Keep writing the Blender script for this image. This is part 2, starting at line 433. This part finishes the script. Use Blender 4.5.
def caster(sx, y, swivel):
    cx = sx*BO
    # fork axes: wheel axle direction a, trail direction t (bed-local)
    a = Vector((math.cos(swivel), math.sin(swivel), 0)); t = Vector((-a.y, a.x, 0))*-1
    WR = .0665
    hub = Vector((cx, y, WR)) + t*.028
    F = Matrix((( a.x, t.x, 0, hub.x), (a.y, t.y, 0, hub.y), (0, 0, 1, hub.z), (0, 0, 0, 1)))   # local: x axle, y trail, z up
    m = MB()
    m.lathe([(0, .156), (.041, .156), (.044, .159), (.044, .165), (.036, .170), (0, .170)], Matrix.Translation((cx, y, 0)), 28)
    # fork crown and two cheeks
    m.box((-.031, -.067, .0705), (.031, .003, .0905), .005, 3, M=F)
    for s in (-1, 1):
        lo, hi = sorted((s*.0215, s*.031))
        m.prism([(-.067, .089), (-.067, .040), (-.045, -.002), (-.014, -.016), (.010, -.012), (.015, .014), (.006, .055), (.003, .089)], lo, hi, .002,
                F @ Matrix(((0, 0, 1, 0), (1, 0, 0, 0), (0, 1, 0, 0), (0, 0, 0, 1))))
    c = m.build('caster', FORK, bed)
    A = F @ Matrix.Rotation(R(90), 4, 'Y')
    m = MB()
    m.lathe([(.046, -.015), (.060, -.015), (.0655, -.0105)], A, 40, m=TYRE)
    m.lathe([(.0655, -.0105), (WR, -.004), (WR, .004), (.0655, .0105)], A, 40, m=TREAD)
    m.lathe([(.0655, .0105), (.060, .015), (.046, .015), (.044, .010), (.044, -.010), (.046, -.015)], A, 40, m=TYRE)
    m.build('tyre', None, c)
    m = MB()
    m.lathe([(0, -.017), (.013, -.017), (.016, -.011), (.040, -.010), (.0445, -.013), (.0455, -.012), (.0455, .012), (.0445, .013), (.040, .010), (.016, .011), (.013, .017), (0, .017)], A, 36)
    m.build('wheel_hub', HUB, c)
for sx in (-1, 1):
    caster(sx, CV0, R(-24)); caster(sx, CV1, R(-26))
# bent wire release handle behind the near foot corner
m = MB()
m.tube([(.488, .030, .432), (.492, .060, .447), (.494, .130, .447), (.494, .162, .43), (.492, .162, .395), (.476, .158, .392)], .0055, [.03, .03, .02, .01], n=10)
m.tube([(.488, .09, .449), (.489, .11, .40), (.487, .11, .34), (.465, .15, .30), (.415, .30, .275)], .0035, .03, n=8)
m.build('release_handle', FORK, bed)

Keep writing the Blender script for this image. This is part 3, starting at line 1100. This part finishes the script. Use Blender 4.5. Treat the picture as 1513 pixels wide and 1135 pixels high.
* * *
*WORK INSTRUCTIONS*
Repeat every entry word for word.

*RESPONSE TO THIS EXERCISE*
Keep writing the Blender script for this image. This is part 2, starting at line 433. This part finishes the script. Use Blender 4.5.
def caster(sx, y, swivel):
    cx = sx*BO
    # fork axes: wheel axle direction a, trail direction t (bed-local)
    a = Vector((math.cos(swivel), math.sin(swivel), 0)); t = Vector((-a.y, a.x, 0))*-1
    WR = .0665
    hub = Vector((cx, y, WR)) + t*.028
    F = Matrix((( a.x, t.x, 0, hub.x), (a.y, t.y, 0, hub.y), (0, 0, 1, hub.z), (0, 0, 0, 1)))   # local: x axle, y trail, z up
    m = MB()
    m.lathe([(0, .156), (.041, .156), (.044, .159), (.044, .165), (.036, .170), (0, .170)], Matrix.Translation((cx, y, 0)), 28)
    # fork crown and two cheeks
    m.box((-.031, -.067, .0705), (.031, .003, .0905), .005, 3, M=F)
    for s in (-1, 1):
        lo, hi = sorted((s*.0215, s*.031))
        m.prism([(-.067, .089), (-.067, .040), (-.045, -.002), (-.014, -.016), (.010, -.012), (.015, .014), (.006, .055), (.003, .089)], lo, hi, .002,
                F @ Matrix(((0, 0, 1, 0), (1, 0, 0, 0), (0, 1, 0, 0), (0, 0, 0, 1))))
    c = m.build('caster', FORK, bed)
    A = F @ Matrix.Rotation(R(90), 4, 'Y')
    m = MB()
    m.lathe([(.046, -.015), (.060, -.015), (.0655, -.0105)], A, 40, m=TYRE)
    m.lathe([(.0655, -.0105), (WR, -.004), (WR, .004), (.0655, .0105)], A, 40, m=TREAD)
    m.lathe([(.0655, .0105), (.060, .015), (.046, .015), (.044, .010), (.044, -.010), (.046, -.015)], A, 40, m=TYRE)
    m.build('tyre', None, c)
    m = MB()
    m.lathe([(0, -.017), (.013, -.017), (.016, -.011), (.040, -.010), (.0445, -.013), (.0455, -.012), (.0455, .012), (.0445, .013), (.040, .010), (.016, .011), (.013, .017), (0, .017)], A, 36)
    m.build('wheel_hub', HUB, c)
for sx in (-1, 1):
    caster(sx, CV0, R(-24)); caster(sx, CV1, R(-26))
# bent wire release handle behind the near foot corner
m = MB()
m.tube([(.488, .030, .432), (.492, .060, .447), (.494, .130, .447), (.494, .162, .43), (.492, .162, .395), (.476, .158, .392)], .0055, [.03, .03, .02, .01], n=10)
m.tube([(.488, .09, .449), (.489, .11, .40), (.487, .11, .34), (.465, .15, .30), (.415, .30, .275)], .0035, .03, n=8)
m.build('release_handle', FORK, bed)

Keep writing the Blender script for this image. This is part 3, starting at line 1100. This part finishes the script. Use Blender 4.5. Treat the picture as 1513 pixels wide and 1135 pixels high.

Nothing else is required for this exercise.